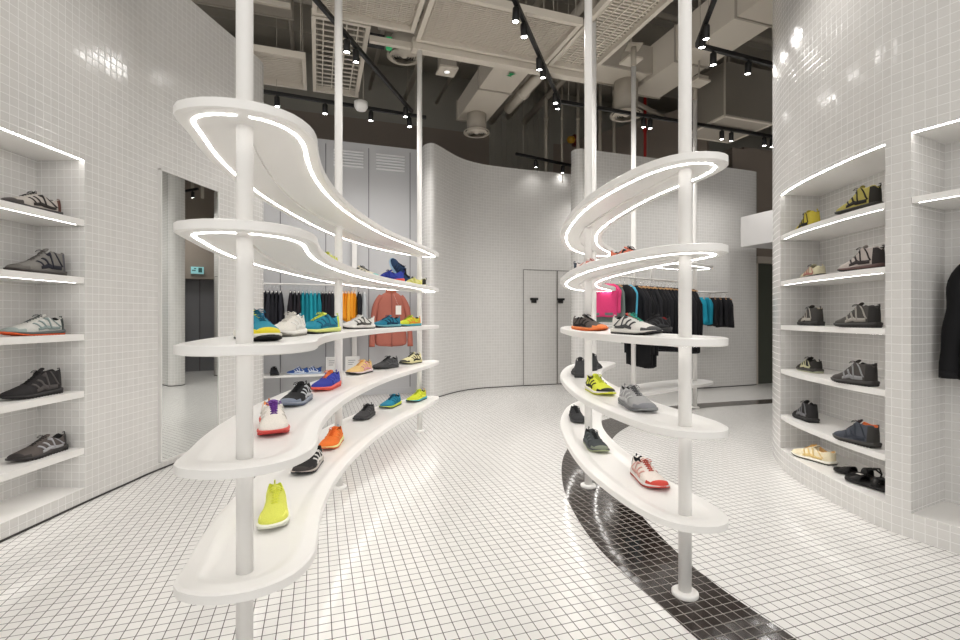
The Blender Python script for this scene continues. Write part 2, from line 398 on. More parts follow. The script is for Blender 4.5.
mesh_panel('wide close-meshed ceiling panel over the aisle, between the black spot tracks', .95, 2.44, 4.1, 4.9, 4.08, .075, .028, .007, .045, True)
mesh_panel('narrow meshed ceiling panel with large dark gaps beside the right tall poles', 2.46, 3.02, 2.6, 4.9, 4.08, .09, .045, .010, .045, True)
mesh_panel('fine grid ceiling panel above the left display, cut off by the top of the photo', -.05, .91, 3.2, 4.77, 4.08, .06, .03, .007, .04, True)
mesh_panel('narrow square-grid ceiling panel hanging left of the tall thin pole', -.06, .49, 4.79, 6.4, 4.08, .105, .10, .012, .04)
mesh_panel('close slatted ceiling panel by the top end of the left tiled wall', -1.9, -.13, 5.62, 6.4, 4.08, .5, .04, .012, .04, True)
def abthing(name, label, cat, boxes, m, group=None):
    (a0, b0, z0, a1, b1, z1) = boxes[0]; c = ab((a0 + a1) / 2, (b0 + b1) / 2); mb = MB()
    for q in boxes: mb.box(q[0] - (a0 + a1) / 2, q[1] - (b0 + b1) / 2, q[2] - z0, q[3] - (a0 + a1) / 2, q[4] - (b0 + b1) / 2, q[5] - z0)
    return tag(mb.build(name, m, None, (c[0], c[1], z0), (0, 0, TH)), label, cat, group)
abthing('ceiling_beam_rail', 'white steel rail along the far edge of the wide mesh ceiling panel', 'beam', [(.93, 4.92, 3.98, 3.06, 5.02, 4.10)], M_frame)
abthing('ceiling_beam_rail', 'thin white steel rail between the square-grid and wide ceiling panels', 'beam', [(.5, 5.0, 4.02, .93, 5.05, 4.08)], M_frame)
# air ducts
def diffuser(parent, c, r, z, ztop, rd, m=M_frame):
    mb = MB(); mb.lathe([(rd, 0.03), (rd, ztop - z)], (0, 0, 0), 24); d = mb.build('drum', M_duct2, parent, (c[0], c[1], z))
    mb = MB()
    mb.lathe([(r, .0), (r, .02), (rd, .05), (rd, .02), (r * .86, 0)], (0, 0, 0), 28, caps=False)
    for k in range(1, 6):
        q = r * .86 * k / 6; mb.lathe([(q, -.008), (q + r * .10, .014), (q + r * .10, .018), (q, -.004)], (0, 0, 0), 24, caps=False)
    mb.lathe([(.001, -.01), (r * .13, -.008), (r * .13, 0)], (0, 0, 0), 20, caps=False)
    mb.build('diffuser_ring', m, d)
    mb = MB(); mb.disc((0, 0), r * .85, .03, 24); mb.build('diffuser_throat', M_dark, d)
def duct(label, a0, b0, z0, a1, b1, z1, diff=None, mark=None, m=M_duct, group=None):
    c = ab((a0 + a1) / 2, (b0 + b1) / 2); t = thing('air_duct', label, 'duct', (c[0], c[1], z0), TH, group)
    ha, hb = (a1 - a0) / 2, (b1 - b0) / 2
    mb = MB(); mb.box(-ha, -hb, 0, ha, hb, z1 - z0); mb.build('duct_body', m, t)
    n = max(1, int(hb * 2 / .9))
    for k in range(n + 1):
        y = -hb + k * 2 * hb / n; mb = MB(); mb.box(-ha - .015, y - .012, -.015, ha + .015, y + .012, z1 - z0 + .01); mb.build('duct_flange', M_duct2, t)
    if mark:
        mb = MB(); x, y = mark
        mb.quad([(x - .05, y - .03, -.018), (x + .05, y - .03, -.018), (x + .0, y + .05, -.018)]); mb.quad([(x - .06, y + .05, -.018), (x - .03, y + .02, -.018), (x + .04, y + .07, -.018)])
        mb.build('flow_arrow', M_green, t)
    if diff: diffuser(t, diff[0], diff[1], diff[2], .05, diff[3])
    return t
duct('white rectangular branch duct over the back wall ending in a round diffuser', 2.17, 5.35, 4.45, 2.66, 7.6, 4.75, ((0, .85), .21, -.30, .155), (.03, -.55))
duct('wide white main duct crossing above the right spot tracks', 4.36, 2.2, 4.5, 4.87, 6.0, 4.95)
duct('white cross duct with green arrow behind the tall right poles, round diffuser below', 2.75, 5.5, 4.55, 4.34, 5.95, 4.9, ((.62, .1), .225, -.48, .165), (-.62, -.05))
c = at(404, 57, 4.25); t = thing('ceiling_diffuser', 'round ringed air diffuser hanging high beside the square-grid ceiling panel', 'air diffuser', (c[0], c[1], 4.25))
diffuser(t, (0, 0), .2, 0, .22, .15)
duct('beige overhead duct above the left tiled wall, cut off by the photo', -4.5, 4.05, 4.55, -.30, 5.2, 4.9, m=M_duct)
duct('dim duct running behind the beige overhead duct', -4.5, 5.9, 4.9, -.30, 6.4, 5.2, m=M_duct2)
abthing('ceiling_rail', 'thin white rail crossing below the beige overhead duct', 'rail', [(-4.5, 5.5, 4.5, -.28, 5.54, 4.55)], M_frame)
# small ceiling boxes
def ceiling_box(label, px, py, z, s, h, lit=False, cat='ceiling box', m=M_duct2):
    c = at(px, py, z); t = thing('ceiling_box', label, cat, (c[0], c[1], z), TH)
    mb = MB(); mb.box(-s / 2, -s / 2, .02, s / 2, s / 2, h); mb.build('housing', m, t, bevel=.004)
    mb = MB(); mb.box(-s * .6, -s * .6, 0, s * .6, s * .6, .025); mb.build('face_plate', M_frame, t)
    if lit:
        mb = MB(); mb.disc((0, 0), .035, -.003, 16); mb.build('indicator_lens', mat('dim_lens', (1, 1, 1), .4, emit=(1, 1, 1), es=.9), t)
    mb = MB(); mb.tube([(0, 0, h), (0, 0, 6 - z)], .012, 6); mb.build('drop_rod', M_pipe, t)
    return t
ceiling_box('square ceiling box with small lit dot beside the thin left pole top', 447, 72, 4.35, .2, .3, True)
ceiling_box('square plate fitting hanging below the white cross duct', 631, 62, 4.35, .17, .12)
ceiling_box('small pale square fitting behind the right tall pole', 699, 84, 4.2, .16, .08)
# hanging split unit, right
c = at(736, 124, 3.95); t = thing('ceiling_unit', 'hanging grey air unit with framed square intake beside the round right wall', 'air conditioner', (c[0], c[1] + .25, 3.95), TH)
mb = MB(); mb.box(-.45, -.4, .02, .45, .4, .75); mb.build('casing', mat('unit_grey', srgb('#7d776e'), .6), t)
mb = MB(); mb.box(-.45, -.4, 0, .45, -.36, .03); mb.box(-.45, .36, 0, .45, .4, .03); mb.box(-.45, -.36, 0, -.41, .36, .03); mb.box(.41, -.36, 0, .45, .36, .03); mb.build('intake_frame', M_frame, t)
mb = MB(); mb.box(-.41, -.36, .004, .41, .36, .012); mb.build('intake_grille', M_duct2, t)
mb = MB()
for x in (-.44, .44):
    for y in (-.39, .39): mb = MB(); mb.tube([(x, y, 0), (x, y, 2.05)], .014, 6); mb.build('hanging_rod', M_pipe, t)
# camera dome, exit box, alarm
c = at(361, 107, 3.85); t = thing('ceiling_sensor', 'white round sensor hanging on two rods over the left spot track', 'sensor', (c[0], c[1], 3.85))
mb = MB(); mb.lathe([(.03, -.05), (.06, -.04), (.085, 0), (.085, .06), (.03, .075)]); mb.build('housing', M_white, t)
for x in (-.03, .03): mb = MB(); mb.tube([(x, 0, .07), (x, 0, 2.1)], .006, 6); mb.build('drop_rod', M_pipe, t)
c = at(377, 47, 4.15); t = thing('emergency_light', 'black emergency box with green sign near the ringed air diffuser', 'emergency light', (c[0], c[1], 4.15), TH)
mb = MB(); mb.box(-.13, -.03, 0, .08, .03, .13); mb.build('battery_box', M_black, t)
mb = MB(); mb.box(.1, -.03, 0, .16, .03, .12); mb.build('green_sign', mat('green_sign_glow', srgb('#2fa866'), .5, emit=srgb('#2fa866'), es=.3), t)
c = ab(4.27, 8.98)
c = at(571, 137, 4.55); t = thing('alarm_bell', 'small yellow and dark red alarm high on the far wall', 'alarm', (c[0], c[1], 4.5), TH)
mb = MB(); mb.lathe([(.0, -.07), (.06, -.05), (.08, 0), (.06, .05), (0, .07)]); mb.build('alarm_dome', mat('alarm_yellow', srgb('#b98a1c'), .4), t)
mb = MB(); mb.box(.05, -.02, -.1, .12, .06, .1); mb.build('alarm_box', mat('alarm_red', srgb('#5c1712'), .4), t)
# pipes along the ceiling and drop rods
def pipe(label, pts, r, m=M_pipe, name='ceiling_pipe', cat='pipe', group=None):
    P = [Vector(p) for p in pts]; o = P[0].copy(); mb = MB(); mb.tube([p - o for p in P], r, 10)
    for i in range(1, len(P) - 1 if len(P) > 2 else 1):
        pass
    d = (P[-1] - P[0]).normalized(); q = P[0].lerp(P[-1], .5) - o
    mb.tube([q - d * .03, q + d * .03], r * 1.35, 10)      # coupling
    return tag(mb.build(name, m, None, o), label, cat, group)
def P3(a, b, z): x, y = ab(a, b); return (x, y, z)
pipe('thick pale pipe with open end right of the branch duct', [P3(2.95, 6.08, 4.6), P3(2.95, 7.3, 4.6)], .075, M_duct)
pipe('thin pale pipe crossing behind the branch duct', [P3(.9, 5.15, 4.62), P3(2.1, 5.15, 4.62)], .06)
pipe('dim pipe above the lit ceiling box', [P3(.7, 5.95, 4.8), P3(2.1, 5.95, 4.8)], .08, M_duct2)
for k, (a, b, z, lab) in enumerate([(3.2, 7.2, 5.2, 'pale angled pipe behind the right tall poles, lowest of the bundle'), (3.55, 7.2, 5.35, 'pale angled pipe behind the right tall poles, middle of the bundle'), (3.9, 7.2, 5.3, 'pale angled pipe behind the right tall poles, nearest the diffuser')]):
    pipe(lab, [P3(a, b - 2.2, z), P3(a, b + 1.6, z - .2)], .055, M_duct2)
pipe('red sprinkler pipe high above the round hanging diffuser', [P3(2.9, 5.0, 5.3), P3(4.3, 5.0, 5.3)], .022, M_red)
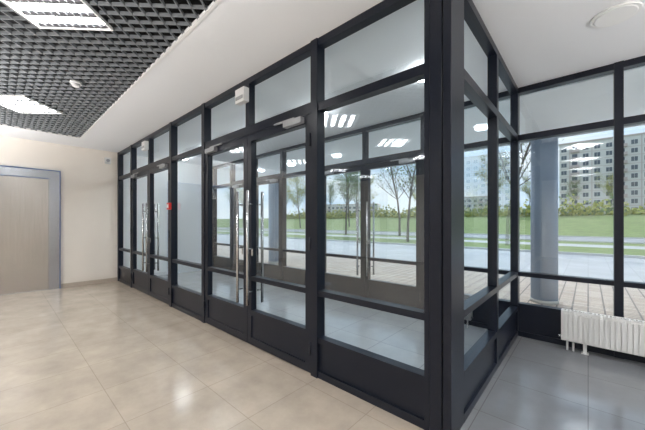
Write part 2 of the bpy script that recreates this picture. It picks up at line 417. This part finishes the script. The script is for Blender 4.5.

------------------------------------------------

▶ **GOAL OF THE EXERCISE**
Using the records above, select and copy every line that has the word "script".

▶ **SOLUTION FOR THIS EXERCISE**
The Blender Python script for this scene continues. Write part 2, from line 398 on. More parts follow. The script is for Blender 4.5.
Write part 2 of the bpy script that recreates this picture. It picks up at line 417. This part finishes the script. The script is for Blender 4.5.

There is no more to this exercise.